Arriva poi Djaki Céline, non ancora battezzata, anche se ha terminato il catecumenato, così pure suo marito, catecumeno. E spiega: “mio marito ha appena preso una seconda moglie e adesso tutto è diventato più complicato, per me e per lui”.

Davanti allo scorrere di questa nostra vita, con le sue ferite, i suoi pesi, penso ad una scena del film Roublev. Mentre sullo schermo scorrono le immagini della Passione, nella colonna sonora Roublev pronuncia parole che racchiudono il senso dell’intero film. Eccone alcune: il male è dappertutto…e la sventura si accanisce sempre verso la povera gente…e la gente lavora e lavora e lavora…e poi porta la sua croce con rassegnazione, senza ribellarsi, senza cercare di difendersi…si accontenta di pregare il Signore perché le dia la forza…e poi il tocco finale: Uno si sente stanco, scoraggiato, capisce che sta per crollare, e inaspettatamente il suo sguardo si incrocia con un altro sguardo umano.

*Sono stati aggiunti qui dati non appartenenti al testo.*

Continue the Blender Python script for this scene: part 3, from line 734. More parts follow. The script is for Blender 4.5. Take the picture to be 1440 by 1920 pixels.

Ed è come se avesse fatto la comunione…si sente rinfrancato, è come se gli vessero tolto un peso di dosso (Da Civiltà Cattolica, 4064, ottobre, novembre 2019. 143).

A Natale lo sguardo di Dio incrocia i nostri sguardi per condividere e portare con noi i pesi della nostra vita. Al suo sguardo affidiamo anche il nostro fratello Gigi perché lo accompagni e lo sostenga nel suo cammino verso la luce.